Rather than prioritizing optimal terms for just the seller, agents could engage in strategic tactics like pitting buyers against each other to encourage an escalating bidding war. This drives prices up artificially, benefiting the agent through a larger commission rather than the actual fair market value.
Campins warns without oversight, an environment with opportunity for self-interested negotiations could emerge where escalated competition does not serve buyers or sellers well. Home values could be inflated beyond sustainability, distorting the market and hurting housing affordability if commissions become disproportionately emphasized over clients' interests.
Impacts on Homeownership
In her assessment, Campins argues that the proposed changes could ultimately make homeownership more difficult and disadvantageous for buyers. While the potential for more competitive commission rates may seem promising, the accompanying risks and uncertainties may outweigh the benefits, particularly for inexperienced buyers navigating the complexities of the real estate market.
Conclusion
As the real estate industry stands on the precipice of change, it is essential to carefully consider the potential ramifications of the proposed settlement agreement.

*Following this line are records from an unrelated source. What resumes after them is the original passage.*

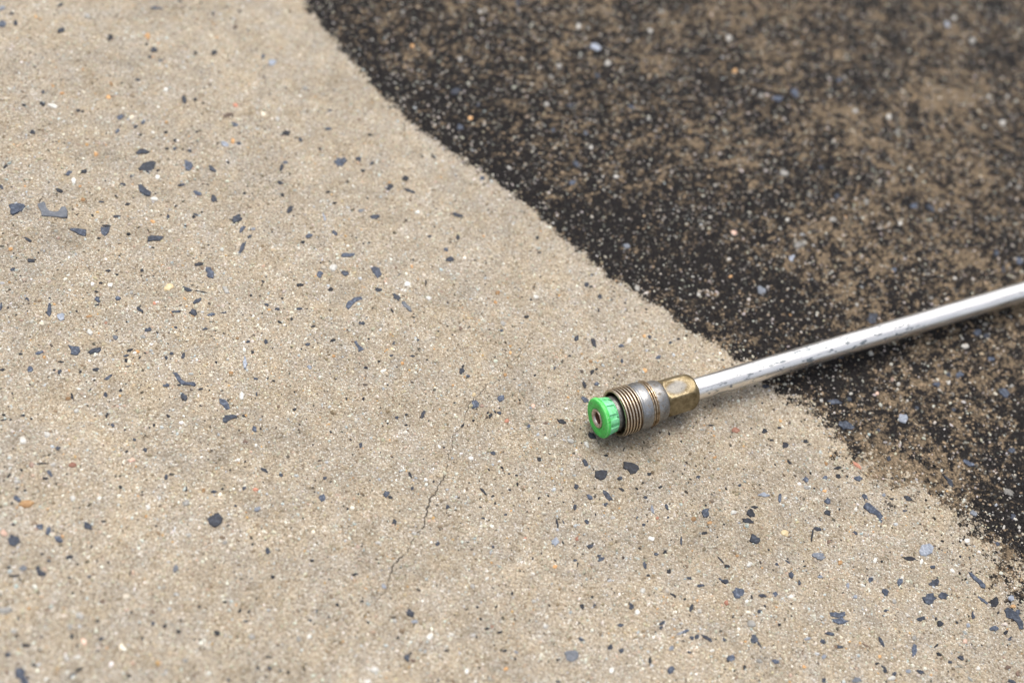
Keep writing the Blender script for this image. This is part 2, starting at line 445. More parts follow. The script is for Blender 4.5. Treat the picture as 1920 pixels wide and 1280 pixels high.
T11 = """35 153 70 26 5 b;22 257 40 36 0 b;205 350 44 20 0 b;310 393 60 24 -35 b;362 440 80 30 -55 l;285 470 30 10 -60 d;115 538 28 24 0 b;38 577 28 12 0 d;
610 175 52 24 5 d;590 122 24 24 0 b;497 45 28 14 0 b;655 50 32 18 90 d;405 180 14 12 0 d;325 263 20 8 45 b;475 310 28 10 90 d;545 584 18 10 0 d;625 604 14 8 0 d;433 633 16 14 0 b;295 650 24 14 60 b;
282 720 22 18 0 b;398 722 26 12 0 b;212 752 16 14 0 d;312 784 12 8 0 d;482 741 14 10 0 d;676 806 32 32 0 b;684 780 16 16 0 d;713 838 24 14 0 b;900 580 24 16 0 b;880 366 28 28 0 o;866 420 22 18 0 o;
897 962 36 34 0 b;838 1055 30 20 90 d;890 1042 24 20 0 b;462 1043 50 20 80 d;312 1066 22 18 0 b;368 1052 24 12 0 d;492 1085 14 12 0 d;682 1112 26 16 60 d;930 1085 28 24 0 r;1078 1000 22 22 0 p;
790 1002 24 18 0 p;1052 1115 28 26 0 b;1145 1163 14 14 0 d;1150 1097 32 14 0 n;1240 1088 46 20 -15 d;1370 965 44 26 -40 b;1368 880 50 18 -65 d;1438 875 34 22 0 b;1412 808 30 18 45 d;1437 792 20 12 0 d;
1200 787 22 14 90 b;1420 640 50 32 -60 k;1325 618 36 22 90 b;1575 660 34 18 0 b;1735 612 22 18 0 b;1785 725 28 28 0 b;1580 745 24 14 90 b;1850 645 18 16 0 b;1490 625 24 8 90 d;1285 720 22 10 0 d;
1402 750 22 18 0 o;1380 318 30 24 0 b;1405 330 18 16 0 d;1455 385 26 26 0 b;1448 465 16 12 90 d;1115 138 22 16 0 d;1103 52 20 20 0 d;1410 262 20 12 0 b;1040 500 24 18 0 d;1665 340 44 30 -60 w;
975 852 14 8 0 d;1605 103 50 32 10 l;345 763 22 16 0 o;910 540 28 28 0 w;1408 1165 50 28 -20 k;855 1268 30 20 0 b;30 962 14 14 0 d;110 1220 30 20 90 b;670 570 24 18 90 n;480 630 30 26 40 c;
370 318 40 26 0 w;490 397 30 24 0 w;1560 905 20 16 0 p;1620 632 24 24 0 w;1095 388 26 22 0 w;1710 800 26 22 0 o;1705 608 22 18 0 o;950 705 18 16 0 o;283 682 16 14 0 y;745 940 22 22 0 y;
920 828 22 18 0 o;1290 1195 36 24 -30 w;1380 1215 40 22 -40 w"""
T21 = """575 1225 36 36 0 k;458 1145 32 24 0 d;155 1112 36 10 0 d;295 1140 42 40 -60 r;690 1203 32 18 0 d;500 1197 28 10 0 d;540 1128 20 14 0 d;440 352 62 40 -50 l;1065 510 70 50 0 d;655 95 70 44 15 w;
615 168 34 34 0 l;912 1115 80 44 -20 b;1240 1070 62 44 -35 l;850 982 64 30 0 b;1810 925 56 56 0 b;1430 880 40 34 0 b;1558 825 38 36 0 b;1655 590 44 36 0 b;1705 610 34 34 0 b;1585 668 48 30 -15 w;
780 972 26 24 0 w;1497 870 26 26 0 w;980 432 28 24 90 w;1095 930 22 16 90 p;1805 235 30 24 90 d;1765 140 36 30 -40 b;1895 185 40 40 0 b;1735 740 34 24 0 b;1495 825 30 24 0 b;1527 1020 30 20 0 b;
1380 260 36 16 0 c;270 272 20 18 0 o;185 375 18 16 0 o;1215 877 28 24 0 w;1530 285 26 24 0 w;880 725 40 18 0 b;465 893 36 24 0 d;1850 1250 40 24 -20 b;1100 1140 24 20 0 b;1320 1010 24 18 0 b;
935 965 28 26 0 b;290 25 30 26 0 p;90 375 26 26 0 w;260 175 28 20 0 w;1180 850 20 24 0 p;945 935 24 20 0 c;1060 705 36 24 -50 c;1700 545 34 20 -20 c;1165 1215 22 20 0 c;1850 890 26 24 0 w;755 490 16 16 0 w;
1265 970 22 18 0 w;1185 240 30 24 90 b;1395 395 30 22 0 w"""
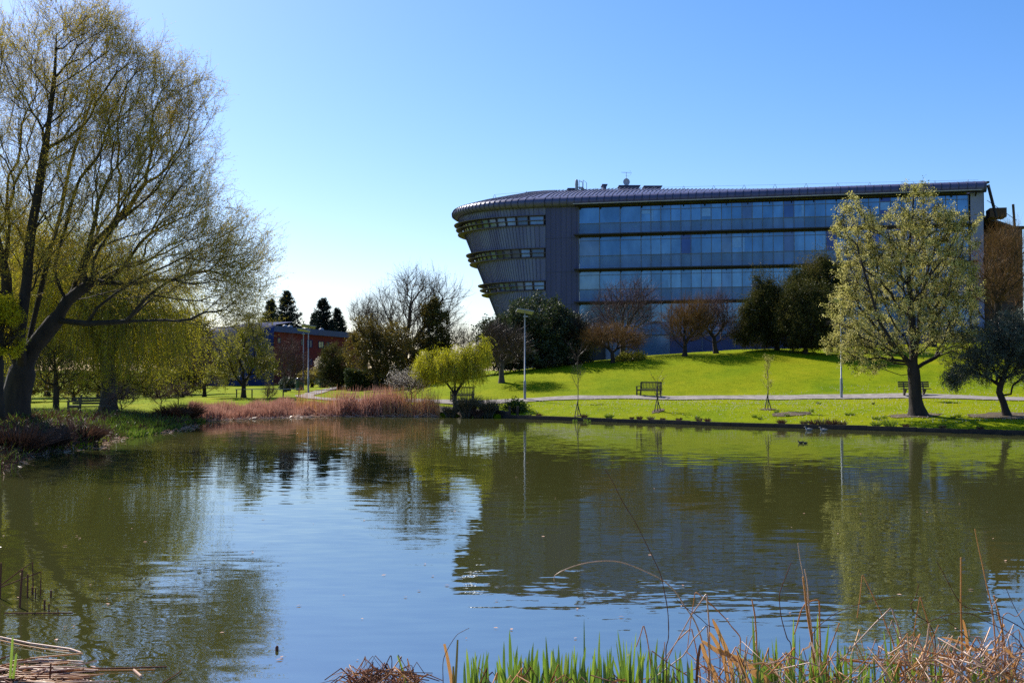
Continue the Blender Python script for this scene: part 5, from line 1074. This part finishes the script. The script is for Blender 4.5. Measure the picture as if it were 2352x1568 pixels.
for f, pts, w_, mt, lab in [
 (z9, [(2195, 955), (2260, 1100), (2335, 1300)], 36, 'dead', 'broad orange leaf standing highest in the middle tangle'), (z9, [(2170, 1060), (2240, 1170), (2300, 1330)], 36, 'dead', 'broad orange leaf leaning left of the highest one'),
 (z9, [(2110, 1130), (2230, 1210), (2380, 1300)], 42, 'dead', 'broad orange leaf lying nearly flat in the middle tangle'), (z9, [(2095, 1160), (2085, 1240), (2075, 1310)], 26, 'dead_dark', 'short dark leaf hanging down in the middle tangle'),
 (z9, [(2100, 1150), (2150, 1280), (2220, 1440)], 38, 'dead', 'broad brown leaf sloping down to the irises'), (z8, [(-20, 1240), (100, 1310), (200, 1400), (290, 1480)], 60, 'dead', 'widest brown leaf bundle crossing the bottom edge'),
 (z8, [(1680, 1250), (1720, 1330), (1780, 1420)], 46, 'dead', 'broad rusty leaf in the right tangle'), (z8, [(2180, 1180), (2250, 1240), (2290, 1300), (2260, 1380)], 40, 'dead', 'curled rusty leaf in the bottom right corner'),
 (z8, [(290, 1270), (340, 1290), (420, 1350), (500, 1440)], 26, 'dead', 'flat orange leaf strip among the green blades'), (z8, [(560, 1210), (620, 1180), (655, 1190)], 18, 'dead_pale', 'small curled pale leaf at the foot of the thick stalk'),
 (z8, [(1860, 960), (1885, 1080), (1900, 1250)], 28, 'dead', 'upright rusty leaf right of the straight stalk'), (z8, [(1690, 1100), (1800, 1130), (1950, 1200), (2080, 1260)], 24, 'dead', 'rusty leaf lying over the right tangle')]:
    strap(f, pts, 9.5, w_, mt, lab)
for pts, w_, lab, mt in [([(35, 1155), (60, 1270), (95, 1480)], 28, 'orange brown cattail blade with a blunt tip left of the irises', 'dead'), ([(142, 1122), (135, 1280), (125, 1480)], 20, 'olive brown cattail blade right of the orange one', 'sedge'), ([(107, 1335), (108, 1400), (110, 1480)], 20, 'short olive blade between the two cattail blades', 'sedge')]:
    strap(z9, pts, 9.7, w_, mt, lab, name='cattail', group='blunt cattail blades', tip=.7)
strap(z10, [(672, 645), (720, 770), (770, 980)], 10.0, 26, 'iris', 'lone yellow green leaf standing in the dark broken reeds', group=None)
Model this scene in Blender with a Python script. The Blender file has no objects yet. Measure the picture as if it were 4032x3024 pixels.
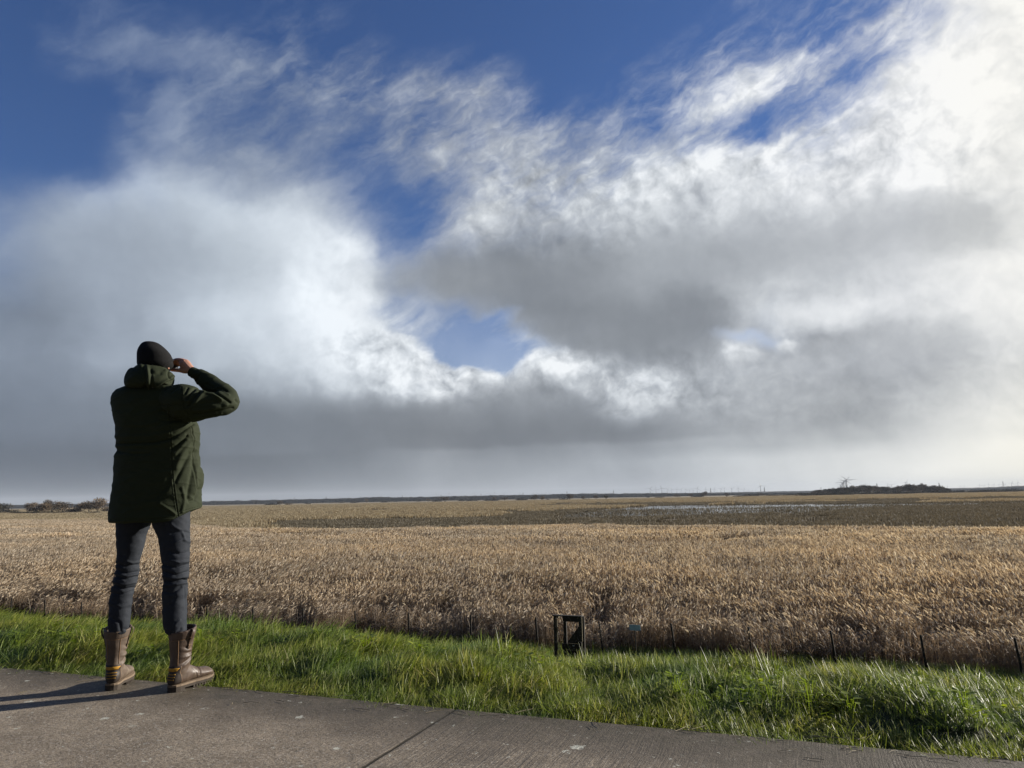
import bpy, bmesh, math, random
import numpy as np
from mathutils import Vector, Matrix, noise as mnoise
C = bpy.context.scene
# ------------------------------------------------------------------ camera
FPX = 2912.0; PITCH = math.radians(8.75); ROLL = math.radians(-1.06); CAMZ = 1.0
cam_d = bpy.data.cameras.new("camera"); cam = bpy.data.objects.new("camera", cam_d)
C.collection.objects.link(cam); C.camera = cam
cam.location = (0, 0, CAMZ)
RM = Matrix.Rotation(math.pi/2 + PITCH, 3, 'X') @ Matrix.Rotation(ROLL, 3, 'Z')
cam.rotation_euler = RM.to_euler()
cam_d.sensor_width = 36.0; cam_d.lens = 36.0*FPX/4032.0
cam_d.clip_start = 0.05; cam_d.clip_end = 40000
def ray(px, py):
    "direction through a pixel of the 4032x3024 photograph, used to find where things stand in the world"
    return RM @ Vector(((px-2016)/FPX, -(py-1512)/FPX, -1.0))
def to_px(p):
    d = RM.transposed() @ (Vector(p) - Vector((0, 0, CAMZ)))
    return (2016 + FPX*d.x/(-d.z), 1512 - FPX*d.y/(-d.z))
def on_z(px, py, z):
    d = ray(px, py); t = (z-CAMZ)/d.z
    return Vector((d.x*t, d.y*t, z))
def at(px, py, Y):
    d = ray(px, py); t = Y/d.y
    return Vector((d.x*t, Y, CAMZ + d.z*t))
# ------------------------------------------------------------------ sun
SUN_AZ = math.radians(68.0); SUN_EL = math.radians(20.0)      # azimuth clockwise from +Y
sdir = Vector((math.sin(SUN_AZ)*math.cos(SUN_EL), math.cos(SUN_AZ)*math.cos(SUN_EL), math.sin(SUN_EL)))
sl = bpy.data.lights.new("sun", 'SUN'); sl.energy = 4.9; sl.angle = math.radians(0.53); sl.color = (1.0, 0.925, 0.81)
so = bpy.data.objects.new("sun", sl); C.collection.objects.link(so)
so.rotation_euler = sdir.to_track_quat('Z', 'Y').to_euler()
C.view_settings.view_transform = 'Standard'; C.view_settings.look = 'None'
C.view_settings.exposure = 0.75; C.view_settings.gamma = 1.0; C.view_settings.use_curve_mapping = False
# ------------------------------------------------------------------ node helpers
class NT:
    def __init__(s, tree): s.t = tree; s.n = tree.nodes; s.l = tree.links
    def put(s, sock, v):
        if isinstance(v, bpy.types.NodeSocket): s.l.new(v, sock)
        else: sock.default_value = v
    def math(s, op, a, b=None, c=None, clamp=False):
        n = s.n.new('ShaderNodeMath'); n.operation = op; n.use_clamp = clamp
        s.put(n.inputs[0], a)
        if b is not None: s.put(n.inputs[1], b)
        if c is not None: s.put(n.inputs[2], c)
        return n.outputs[0]
    def vmath(s, op, a, b=None, scale=None):
        n = s.n.new('ShaderNodeVectorMath'); n.operation = op
        s.put(n.inputs[0], a)
        if b is not None: s.put(n.inputs[1], b)
        if scale is not None: s.put(n.inputs['Scale'], scale)
        return n.outputs['Value'] if op in ('DOT_PRODUCT', 'LENGTH', 'DISTANCE') else n.outputs['Vector']
    def noise(s, vec, scale, detail=4, rough=0.5, dist=0.0, lac=2.0, color=False, kind='FBM'):
        n = s.n.new('ShaderNodeTexNoise'); n.noise_type = kind
        if kind == 'FBM': n.normalize = True
        if vec is not None: s.put(n.inputs['Vector'], vec)
        n.inputs['Scale'].default_value = scale; n.inputs['Detail'].default_value = detail
        n.inputs['Roughness'].default_value = rough; n.inputs['Distortion'].default_value = dist
        n.inputs['Lacunarity'].default_value = lac
        return n.outputs['Color'] if color else n.outputs['Fac']
    def vor(s, vec, scale, feature='F1', rand=1.0, out='Distance', smooth=None):
        n = s.n.new('ShaderNodeTexVoronoi'); n.feature = feature
        s.put(n.inputs['Vector'], vec); n.inputs['Scale'].default_value = scale
        n.inputs['Randomness'].default_value = rand
        if smooth is not None: n.inputs['Smoothness'].default_value = smooth
        return n.outputs[out]
    def maprange(s, v, a, b, c=0.0, d=1.0, kind='LINEAR', clamp=True):
        n = s.n.new('ShaderNodeMapRange'); n.interpolation_type = kind; n.clamp = clamp
        for i, x in enumerate((v, a, b, c, d)): s.put(n.inputs[i], x)
        return n.outputs[0]
    def mix(s, f, a, b, mode='MIX'):
        n = s.n.new('ShaderNodeMix'); n.data_type = 'RGBA'; n.blend_type = mode
        s.put(n.inputs[0], f)
        for k, v in ((6, a), (7, b)):
            if isinstance(v, tuple) and len(v) == 3: v = v + (1.0,)
            s.put(n.inputs[k], v)
        return n.outputs[2]
    def ramp(s, v, stops, interp='LINEAR'):
        n = s.n.new('ShaderNodeValToRGB'); r = n.color_ramp; r.interpolation = interp
        while len(r.elements) > 1: r.elements.remove(r.elements[-1])
        for i, (p, c) in enumerate(stops):
            e = r.elements[0] if i == 0 else r.elements.new(p)
            e.position = p; c = tuple(c)
            e.color = c if len(c) == 4 else (c + (1.0,) if len(c) == 3 else (c[0], c[0], c[0], 1.0))
        if v is not None: s.put(n.inputs[0], v)
        return n.outputs['Color']
    def sep(s, v):
        n = s.n.new('ShaderNodeSeparateXYZ'); s.put(n.inputs[0], v); return n.outputs
    def comb(s, x, y, z):
        n = s.n.new('ShaderNodeCombineXYZ')
        for i, v in enumerate((x, y, z)): s.put(n.inputs[i], v)
        return n.outputs[0]
    def bump(s, h, strength=0.5, dist=0.01, normal=None):
        n = s.n.new('ShaderNodeBump'); n.inputs['Strength'].default_value = strength
        n.inputs['Distance'].default_value = dist; s.put(n.inputs['Height'], h)
        if normal is not None: s.put(n.inputs['Normal'], normal)
        return n.outputs[0]
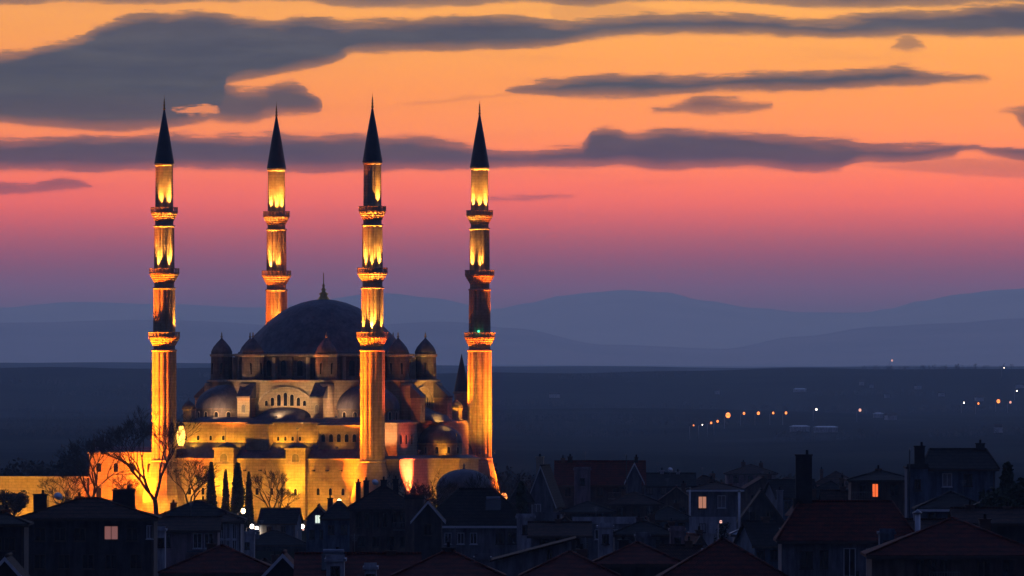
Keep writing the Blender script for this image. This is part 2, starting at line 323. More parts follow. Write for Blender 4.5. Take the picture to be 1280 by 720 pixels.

While the dissolution of the 6% commission structure may offer opportunities for greater flexibility and negotiation, it also poses significant challenges and risks.
As stakeholders adapt to this new landscape, it will be imperative to prioritize transparency, integrity, and consumer protection to ensure a fair and equitable real estate market for all. In navigating these changes, informed decision-making and thoughtful engagement will be paramount to safeguarding the interests of buyers, sellers, and industry professionals alike.